Task directions: Collect all lines from the listing that include the string "scene".

Recorded data:

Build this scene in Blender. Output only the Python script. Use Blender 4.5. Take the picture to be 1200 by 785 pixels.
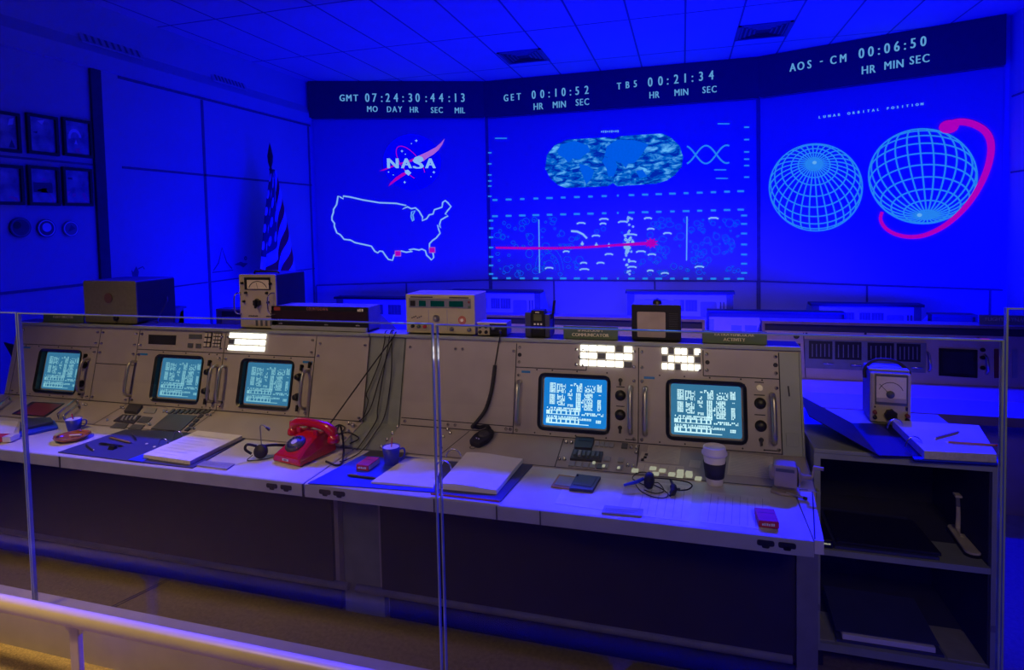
import bpy, math, random
from mathutils import Vector, Matrix
random.seed(7)
for o in list(bpy.data.objects): bpy.data.objects.remove(o)
SC = bpy.context.scene
COL = SC.collection
pi = math.pi

# ------------------------------------------------------------------ camera
# world: X along the console rows, Y away from the viewer, Z up
EYE = Vector((0, 0, 1.716))
F_PX, CX, CY = 703.29, 600.0, 294.17
YAW, PITCH, ROLL = -.2783, .0448, -.0217
_f = Vector((math.sin(YAW)*math.cos(PITCH), math.cos(YAW)*math.cos(PITCH), -math.sin(PITCH)))
_r0 = Vector((math.cos(YAW), -math.sin(YAW), 0)); _u0 = _r0.cross(_f)
_r = _r0*math.cos(ROLL) + _u0*math.sin(ROLL)
_u = -_r0*math.sin(ROLL) + _u0*math.cos(ROLL)
cam = bpy.data.cameras.new('camera'); cam.sensor_width = 36; cam.lens = F_PX*36/1200
cam.shift_y = -(392.5-CY)/1200; cam.clip_start = .02
co = bpy.data.objects.new('camera', cam); COL.objects.link(co)
co.matrix_world = Matrix(((_r.x, _u.x, -_f.x, EYE.x), (_r.y, _u.y, -_f.y, EYE.y), (_r.z, _u.z, -_f.z, EYE.z), (0, 0, 0, 1)))
SC.camera = co
# ------------------------------------------------------------------ world, lights, exposure
SC.view_settings.view_transform = 'Standard'
SC.view_settings.look = 'None'
SC.view_settings.exposure = 0.0
SC.view_settings.gamma = 1.0
SC.view_settings.use_curve_mapping = False
wd = bpy.data.worlds.new('world'); SC.world = wd; wd.use_nodes = True
wd.node_tree.nodes['Background'].inputs[0].default_value = (.6, .42, .40, 1)
wd.node_tree.nodes['Background'].inputs[1].default_value = .003

def area(name, loc, target, size, power, color, size_y=None, spread=None):
    l = bpy.data.lights.new(name, 'AREA'); l.energy = power; l.color = color
    l.size = size
    if size_y: l.shape = 'RECTANGLE'; l.size_y = size_y
    if spread: l.spread = spread
    o = bpy.data.objects.new(name, l); COL.objects.link(o)
    o.location = loc
    d = (Vector(target)-Vector(loc)).normalized()
    o.rotation_euler = d.to_track_quat('-Z', 'Y').to_euler()
    return o
BLUE = (0, 0, 1.0)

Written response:
Build this scene in Blender. Output only the Python script. Use Blender 4.5. Take the picture to be 1200 by 785 pixels.
SC = bpy.context.scene